The result was predictable. McGreevey looked weak, the stench of dirty politics clung to him, and he struggled to implement a meaningful agenda. His poll numbers were terrible. At some point in 2003, Corzine began sending signals that he wouldn’t mind taking over the top job in Trenton. He didn’t want to fight McGreevey in a primary, but he figured he'd be able to convince the bosses to withdraw their support and leave McGreevey with no choice but to decline to run again, thereby clearing the way for Corzine to play the white knight role.

So desperate was McGreevey to fortify himself that he was caught in early 2004 on a federal wire uttering a code word—appropriately enough, it was “Machiavelli”—that signaled his involvement in a scheme to shake down a Middlesex County farmer in exchange for contributions to the McGreevey-controlled state Democratic Party. Other investigations were closing in on McGreevey’s inner circle, but we’ll never know if the governor himself would have been indicted. It all became moot with his “gay American” bombshell on Aug. 12, 2004.

What happened next would have been the best thing to happen to the New Jersey Democratic Party in decades, if only the party hadn’t been too greedy to realize it.

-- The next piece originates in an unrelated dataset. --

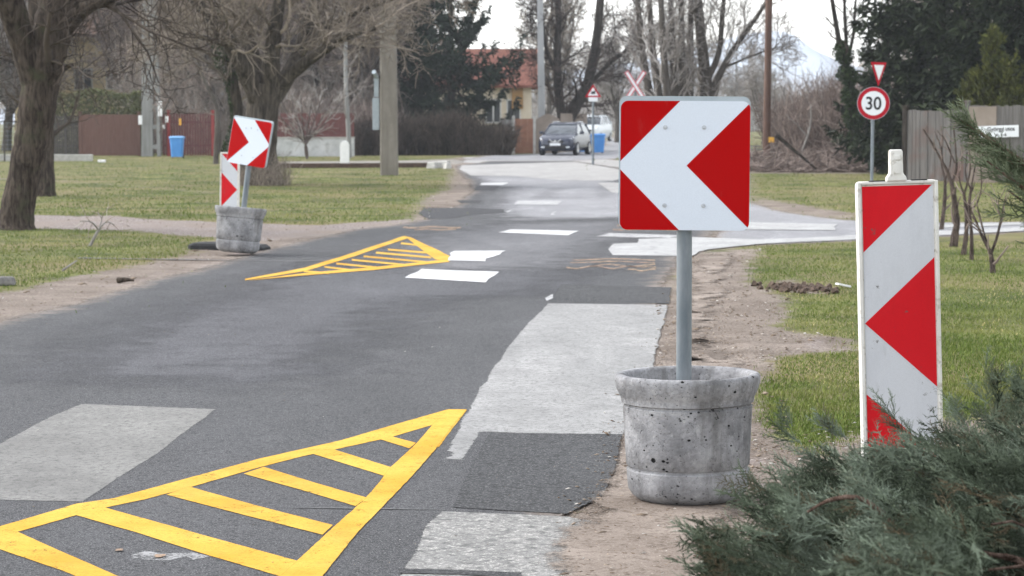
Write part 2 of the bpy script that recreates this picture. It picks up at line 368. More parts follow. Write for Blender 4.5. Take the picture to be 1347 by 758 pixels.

With McGreevey’s abrupt resignation, the governorship defaulted into the hands of Codey, the State Senate president. The story of Codey’s long climb to the top was a refreshing antidote to the money- and boss-enabled trajectories of Corzine and McGreevey.

The son of a mortician, Codey was a contentedly local, Jersey-accented practitioner of Hubert Humphrey's common humanity and Lyndon Johnson's legislative know-how. He came from a big Catholic family in gritty Orange, N.J., and he professed to be guided by Humphrey’s credo that “the moral test of government is how it treats those who are in the dawn of life, the children; those who are in the twilight of life, the elderly; and those who are in the shadows of life, the sick, the needy and the handicapped.”

He had a special interest in the mentally ill. Nellie Bly-style, he’d once gone undercover at a state psychiatric facility to expose the cruel conditions under which residents were forced to live. Codey, while pragmatic, was also aggressively independent. He hailed from a county with a strong boss tradition, Essex, and worked with legislators who were often nothing more than messengers for bosses, but he’d managed to survive on his own—not with Corzine-ish money, not with McGreevey-ish supplication, but with his wits, and his willingness to take a punch.

In the wake of the McGreevey and Torricelli meltdowns, the party had accidentally ended up with a leader who was actually in a position to repudiate the corruption and bossism that had made New Jersey a national punchline, and whose story could remind Democrats why they’d ever believed in the party to begin with. He had a way with independents, and even Republicans too, exuding authenticity with his shambling gait and self-deprecation.

When the New Jersey tourism agency proposed a new slogan—“New Jersey: We’ll win you over”—Codey scoffed. “It makes me think of when I was young and single and asked a girl out,” he said. “She turned me down. I said, ‘Give me a chance, I’ll win you over.’” When a radio shock jock made crude joke about Codey’s wife, who had publicly described her battle with postpartum depression, he went to the studio and threatened to deck the guy.

Codey, the everyman, was a popular hit—his approval rating soared. But that doesn’t always count for much in New Jersey.

McGreevey’s resignation took effect in mid-November '04, and Codey was sworn in to replace him. The next election would be a year later, with the Democratic primary in June. Codey wanted to run. But so did Corzine. By this point, he’d set his sights on an even grander post-Goldman redemption: first the State House in Trenton, then, like Woodrow Wilson a century earlier, the White House. The battle was on.